| What this task involves |
Only the lines between the line with "Model this scene" and the line with "PI = math.pi", together with those two lines themselves, are to be copied exactly.

| Provided material |
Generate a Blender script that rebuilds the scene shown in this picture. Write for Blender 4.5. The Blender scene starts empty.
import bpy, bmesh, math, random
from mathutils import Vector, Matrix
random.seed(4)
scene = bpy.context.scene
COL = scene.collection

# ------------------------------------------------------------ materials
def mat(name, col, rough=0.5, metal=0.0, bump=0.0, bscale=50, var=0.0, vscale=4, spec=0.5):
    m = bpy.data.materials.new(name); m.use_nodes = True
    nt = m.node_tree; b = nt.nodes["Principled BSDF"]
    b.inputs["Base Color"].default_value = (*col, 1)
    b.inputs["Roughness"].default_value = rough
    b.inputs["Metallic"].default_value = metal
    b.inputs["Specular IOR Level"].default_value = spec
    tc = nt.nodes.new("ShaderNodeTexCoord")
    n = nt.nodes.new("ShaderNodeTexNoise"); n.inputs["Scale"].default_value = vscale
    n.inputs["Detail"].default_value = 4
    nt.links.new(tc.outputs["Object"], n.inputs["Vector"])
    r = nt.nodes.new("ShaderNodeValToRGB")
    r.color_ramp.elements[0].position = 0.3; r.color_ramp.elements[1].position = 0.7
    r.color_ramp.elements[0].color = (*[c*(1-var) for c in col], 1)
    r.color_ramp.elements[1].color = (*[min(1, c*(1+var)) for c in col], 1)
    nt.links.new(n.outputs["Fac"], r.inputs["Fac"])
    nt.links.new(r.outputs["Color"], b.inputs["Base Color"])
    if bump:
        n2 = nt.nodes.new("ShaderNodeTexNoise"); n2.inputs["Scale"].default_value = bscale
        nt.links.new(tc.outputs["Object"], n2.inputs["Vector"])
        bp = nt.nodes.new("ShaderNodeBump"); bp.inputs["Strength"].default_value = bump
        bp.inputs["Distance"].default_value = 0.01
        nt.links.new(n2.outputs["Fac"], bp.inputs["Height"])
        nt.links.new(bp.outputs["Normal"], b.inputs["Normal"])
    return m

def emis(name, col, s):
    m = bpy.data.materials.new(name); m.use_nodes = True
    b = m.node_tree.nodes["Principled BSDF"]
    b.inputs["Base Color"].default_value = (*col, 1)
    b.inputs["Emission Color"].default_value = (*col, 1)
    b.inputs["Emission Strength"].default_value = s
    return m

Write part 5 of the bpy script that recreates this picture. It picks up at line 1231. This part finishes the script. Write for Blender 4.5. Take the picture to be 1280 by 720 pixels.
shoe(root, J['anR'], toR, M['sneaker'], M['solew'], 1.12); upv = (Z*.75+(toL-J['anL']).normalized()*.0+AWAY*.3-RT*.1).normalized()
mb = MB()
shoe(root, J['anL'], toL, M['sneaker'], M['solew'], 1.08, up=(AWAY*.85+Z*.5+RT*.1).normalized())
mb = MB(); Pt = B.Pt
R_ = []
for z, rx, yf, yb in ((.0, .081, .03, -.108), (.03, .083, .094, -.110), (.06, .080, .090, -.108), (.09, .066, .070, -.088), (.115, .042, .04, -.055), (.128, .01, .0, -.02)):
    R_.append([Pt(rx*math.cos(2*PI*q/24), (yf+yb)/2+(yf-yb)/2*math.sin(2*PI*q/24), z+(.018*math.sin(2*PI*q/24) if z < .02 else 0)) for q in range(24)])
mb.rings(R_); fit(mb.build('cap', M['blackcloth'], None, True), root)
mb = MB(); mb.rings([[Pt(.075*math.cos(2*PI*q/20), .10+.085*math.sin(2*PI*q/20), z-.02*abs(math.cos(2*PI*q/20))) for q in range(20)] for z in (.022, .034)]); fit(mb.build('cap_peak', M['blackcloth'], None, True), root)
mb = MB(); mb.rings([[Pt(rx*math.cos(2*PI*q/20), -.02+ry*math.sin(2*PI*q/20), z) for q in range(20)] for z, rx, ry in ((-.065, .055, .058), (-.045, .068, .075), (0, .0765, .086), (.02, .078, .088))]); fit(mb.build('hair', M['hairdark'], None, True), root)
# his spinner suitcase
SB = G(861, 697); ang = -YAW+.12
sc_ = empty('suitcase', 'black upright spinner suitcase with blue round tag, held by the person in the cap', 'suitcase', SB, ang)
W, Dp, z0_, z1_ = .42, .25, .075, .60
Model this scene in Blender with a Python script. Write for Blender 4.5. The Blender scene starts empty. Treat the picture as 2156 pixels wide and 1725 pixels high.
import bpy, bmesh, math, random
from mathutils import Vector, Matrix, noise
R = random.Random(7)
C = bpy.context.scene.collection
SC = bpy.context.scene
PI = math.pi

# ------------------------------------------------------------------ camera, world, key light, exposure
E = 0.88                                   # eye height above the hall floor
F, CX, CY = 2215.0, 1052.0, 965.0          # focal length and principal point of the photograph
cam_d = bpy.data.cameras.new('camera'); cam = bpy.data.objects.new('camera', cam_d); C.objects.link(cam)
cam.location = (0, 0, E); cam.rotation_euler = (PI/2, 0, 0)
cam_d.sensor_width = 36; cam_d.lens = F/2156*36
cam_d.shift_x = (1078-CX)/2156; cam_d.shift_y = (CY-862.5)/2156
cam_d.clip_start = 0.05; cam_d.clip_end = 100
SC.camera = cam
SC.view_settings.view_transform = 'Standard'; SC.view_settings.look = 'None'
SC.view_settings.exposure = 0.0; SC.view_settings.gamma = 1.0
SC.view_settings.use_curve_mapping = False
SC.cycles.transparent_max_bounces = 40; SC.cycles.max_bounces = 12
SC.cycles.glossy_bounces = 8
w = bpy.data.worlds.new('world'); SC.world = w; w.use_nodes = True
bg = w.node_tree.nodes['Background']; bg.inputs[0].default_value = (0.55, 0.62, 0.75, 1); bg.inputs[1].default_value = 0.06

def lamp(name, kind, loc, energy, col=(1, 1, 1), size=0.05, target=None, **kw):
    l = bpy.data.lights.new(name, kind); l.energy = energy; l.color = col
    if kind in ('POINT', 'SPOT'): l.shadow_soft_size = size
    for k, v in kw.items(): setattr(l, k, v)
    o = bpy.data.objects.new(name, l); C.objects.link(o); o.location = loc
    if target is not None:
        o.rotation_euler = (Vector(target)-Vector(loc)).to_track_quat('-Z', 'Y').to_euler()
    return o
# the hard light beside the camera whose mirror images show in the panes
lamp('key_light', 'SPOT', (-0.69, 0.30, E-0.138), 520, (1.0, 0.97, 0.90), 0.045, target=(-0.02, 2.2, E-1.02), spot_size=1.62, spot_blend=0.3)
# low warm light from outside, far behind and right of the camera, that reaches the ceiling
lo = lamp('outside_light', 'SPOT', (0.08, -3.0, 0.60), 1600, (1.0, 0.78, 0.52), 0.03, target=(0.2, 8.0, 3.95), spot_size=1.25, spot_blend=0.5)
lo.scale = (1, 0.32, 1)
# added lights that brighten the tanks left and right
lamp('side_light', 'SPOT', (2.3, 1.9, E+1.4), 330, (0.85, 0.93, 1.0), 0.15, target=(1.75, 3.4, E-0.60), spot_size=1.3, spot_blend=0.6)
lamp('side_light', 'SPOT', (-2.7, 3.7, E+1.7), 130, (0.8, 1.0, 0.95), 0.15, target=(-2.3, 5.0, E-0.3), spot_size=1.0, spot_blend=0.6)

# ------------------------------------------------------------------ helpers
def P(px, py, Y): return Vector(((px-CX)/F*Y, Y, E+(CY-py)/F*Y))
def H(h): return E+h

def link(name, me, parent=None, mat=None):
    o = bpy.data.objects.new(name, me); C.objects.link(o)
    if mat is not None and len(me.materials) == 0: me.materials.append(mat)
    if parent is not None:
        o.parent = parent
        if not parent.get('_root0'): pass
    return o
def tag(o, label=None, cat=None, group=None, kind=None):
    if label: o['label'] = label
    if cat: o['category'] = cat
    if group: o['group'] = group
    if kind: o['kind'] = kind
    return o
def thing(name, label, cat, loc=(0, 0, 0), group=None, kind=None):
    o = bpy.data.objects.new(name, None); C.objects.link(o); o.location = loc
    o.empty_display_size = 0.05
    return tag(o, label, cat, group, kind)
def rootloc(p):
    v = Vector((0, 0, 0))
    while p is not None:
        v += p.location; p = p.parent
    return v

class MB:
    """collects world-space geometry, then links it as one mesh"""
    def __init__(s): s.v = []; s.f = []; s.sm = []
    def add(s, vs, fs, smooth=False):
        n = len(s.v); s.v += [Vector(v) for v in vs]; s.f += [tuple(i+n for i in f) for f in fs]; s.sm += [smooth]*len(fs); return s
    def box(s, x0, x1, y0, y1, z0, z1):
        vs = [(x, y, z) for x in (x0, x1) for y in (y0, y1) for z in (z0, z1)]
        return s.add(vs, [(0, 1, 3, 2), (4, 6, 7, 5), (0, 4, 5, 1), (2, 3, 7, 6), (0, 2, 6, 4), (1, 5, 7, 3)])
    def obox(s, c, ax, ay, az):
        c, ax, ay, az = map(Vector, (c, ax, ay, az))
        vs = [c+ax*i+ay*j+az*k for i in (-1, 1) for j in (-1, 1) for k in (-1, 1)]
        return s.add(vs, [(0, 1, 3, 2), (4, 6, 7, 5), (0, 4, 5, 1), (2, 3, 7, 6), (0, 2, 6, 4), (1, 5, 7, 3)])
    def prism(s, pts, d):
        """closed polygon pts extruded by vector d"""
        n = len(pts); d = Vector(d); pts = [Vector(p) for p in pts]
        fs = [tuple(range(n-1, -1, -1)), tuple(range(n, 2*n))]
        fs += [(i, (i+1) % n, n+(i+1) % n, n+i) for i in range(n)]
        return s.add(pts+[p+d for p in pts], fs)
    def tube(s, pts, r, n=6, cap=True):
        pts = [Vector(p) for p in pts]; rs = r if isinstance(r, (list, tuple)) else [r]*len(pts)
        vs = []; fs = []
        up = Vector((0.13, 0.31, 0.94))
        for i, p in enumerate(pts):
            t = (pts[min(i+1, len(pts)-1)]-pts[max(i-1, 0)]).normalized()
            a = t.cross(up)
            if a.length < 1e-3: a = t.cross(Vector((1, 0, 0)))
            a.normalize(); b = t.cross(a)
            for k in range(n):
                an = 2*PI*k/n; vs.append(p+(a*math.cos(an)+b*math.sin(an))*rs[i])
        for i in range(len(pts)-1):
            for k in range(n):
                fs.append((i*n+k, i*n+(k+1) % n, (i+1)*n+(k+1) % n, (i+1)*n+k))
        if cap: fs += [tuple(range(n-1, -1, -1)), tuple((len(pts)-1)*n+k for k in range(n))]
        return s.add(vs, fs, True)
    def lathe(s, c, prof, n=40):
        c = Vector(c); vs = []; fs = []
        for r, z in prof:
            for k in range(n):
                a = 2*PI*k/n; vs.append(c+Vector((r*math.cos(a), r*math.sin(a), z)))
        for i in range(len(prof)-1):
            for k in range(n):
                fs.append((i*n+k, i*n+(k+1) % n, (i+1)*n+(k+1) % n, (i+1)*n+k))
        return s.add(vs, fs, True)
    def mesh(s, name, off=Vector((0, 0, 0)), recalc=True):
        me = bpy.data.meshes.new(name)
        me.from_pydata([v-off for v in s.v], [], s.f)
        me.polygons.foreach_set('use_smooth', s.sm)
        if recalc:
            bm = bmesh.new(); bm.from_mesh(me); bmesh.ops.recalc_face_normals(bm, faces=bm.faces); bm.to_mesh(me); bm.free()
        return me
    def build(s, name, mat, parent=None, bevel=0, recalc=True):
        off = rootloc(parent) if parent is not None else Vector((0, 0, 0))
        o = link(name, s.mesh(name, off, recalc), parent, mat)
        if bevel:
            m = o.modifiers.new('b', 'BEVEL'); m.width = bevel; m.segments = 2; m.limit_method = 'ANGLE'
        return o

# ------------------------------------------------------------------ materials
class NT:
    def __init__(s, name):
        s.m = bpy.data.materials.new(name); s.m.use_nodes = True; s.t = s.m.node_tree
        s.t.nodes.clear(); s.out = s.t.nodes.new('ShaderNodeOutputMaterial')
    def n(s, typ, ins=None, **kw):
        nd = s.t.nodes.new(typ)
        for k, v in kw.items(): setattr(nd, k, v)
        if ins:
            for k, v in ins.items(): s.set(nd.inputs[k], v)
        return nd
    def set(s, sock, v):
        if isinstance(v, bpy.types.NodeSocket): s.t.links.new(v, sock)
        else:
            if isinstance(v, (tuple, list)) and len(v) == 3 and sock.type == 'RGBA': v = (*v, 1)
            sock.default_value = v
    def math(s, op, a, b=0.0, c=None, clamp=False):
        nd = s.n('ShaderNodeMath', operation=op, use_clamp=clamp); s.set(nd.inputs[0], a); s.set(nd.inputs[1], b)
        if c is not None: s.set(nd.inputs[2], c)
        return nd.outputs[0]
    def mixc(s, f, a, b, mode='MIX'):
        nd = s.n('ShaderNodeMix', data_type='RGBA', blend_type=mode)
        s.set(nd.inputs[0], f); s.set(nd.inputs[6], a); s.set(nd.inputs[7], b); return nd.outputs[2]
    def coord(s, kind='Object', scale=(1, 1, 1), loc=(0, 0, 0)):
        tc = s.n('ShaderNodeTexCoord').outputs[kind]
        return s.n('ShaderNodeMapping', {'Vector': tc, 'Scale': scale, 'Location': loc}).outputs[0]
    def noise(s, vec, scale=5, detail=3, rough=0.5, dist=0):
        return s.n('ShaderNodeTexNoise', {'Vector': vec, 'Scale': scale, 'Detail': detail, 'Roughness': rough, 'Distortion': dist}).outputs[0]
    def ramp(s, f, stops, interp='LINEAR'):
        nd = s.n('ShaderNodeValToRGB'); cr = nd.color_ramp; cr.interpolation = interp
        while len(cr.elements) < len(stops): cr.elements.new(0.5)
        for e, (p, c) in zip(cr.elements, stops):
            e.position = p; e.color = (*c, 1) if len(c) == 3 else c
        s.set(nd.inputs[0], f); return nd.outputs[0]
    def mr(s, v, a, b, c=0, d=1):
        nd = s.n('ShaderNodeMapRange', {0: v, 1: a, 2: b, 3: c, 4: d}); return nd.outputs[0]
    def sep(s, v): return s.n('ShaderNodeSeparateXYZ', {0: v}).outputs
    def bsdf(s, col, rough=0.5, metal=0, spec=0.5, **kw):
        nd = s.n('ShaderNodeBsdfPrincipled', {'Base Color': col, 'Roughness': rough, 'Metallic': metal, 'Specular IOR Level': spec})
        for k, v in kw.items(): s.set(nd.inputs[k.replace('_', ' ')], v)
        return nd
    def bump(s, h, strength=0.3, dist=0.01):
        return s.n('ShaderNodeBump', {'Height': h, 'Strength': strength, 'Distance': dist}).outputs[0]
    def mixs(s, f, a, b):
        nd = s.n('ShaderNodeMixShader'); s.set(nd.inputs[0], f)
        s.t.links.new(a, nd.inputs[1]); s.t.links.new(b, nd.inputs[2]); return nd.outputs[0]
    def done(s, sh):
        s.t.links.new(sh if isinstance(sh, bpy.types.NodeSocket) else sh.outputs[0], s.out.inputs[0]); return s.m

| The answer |
Model this scene in Blender with a Python script. Write for Blender 4.5. The Blender scene starts empty. Treat the picture as 2156 pixels wide and 1725 pixels high.
import bpy, bmesh, math, random
from mathutils import Vector, Matrix, noise
R = random.Random(7)
C = bpy.context.scene.collection
SC = bpy.context.scene
PI = math.pi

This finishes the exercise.